I have been informally briefed by @olafurpg on some tentative plans for production ready macros in scala and I give my thumbs up to everything he’s said: scala.meta will be for tooling (powered by the semanticdb and maybe other compiler plugins), whitebox macros / annotation macros will be retired, and a scala.meta-like API will be used for the new blackbox macros. Individual macros may or may not require a dual IntelliJ plugin (it’s not too hard anyway, I’ve done it). Great stuff! Sounds eminently doable and of huge value to the stability of the language.
Sadly it does make the GSoC implementation of the optimised data types rather redundant… but that’s the price of R&D.
However, the community has come to rely on many macro annotations and it is not possible to survive if we throw away the only mechanism for doing so. In particular, I am unable to rewrite many of my own macro annotations because post-namer, pre-typer compiler plugins do not have a reliable mechanism for identifying the correct annotation! The FQNs have not been resolved so the plugin must work only on raw source code name, ignoring language semantics such is imports and aliases.
In addition, I often require the parameters to my annotations to be resolved to FQNs.
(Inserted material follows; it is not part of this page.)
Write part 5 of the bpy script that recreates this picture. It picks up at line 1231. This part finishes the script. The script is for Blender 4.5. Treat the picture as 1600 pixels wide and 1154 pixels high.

Consider for example the “deriving” macro that takes a list of companions of typeclasses to derive… we need access to the FQNs of these typeclasses, not just the raw source names.
The compiler plugin API needs additional mechanisms (some outlined here) that would make it possible for the community to migrate their macro annotations to compiler plugins.
I can’t find Dmitry’s handle… could somebody please ping him?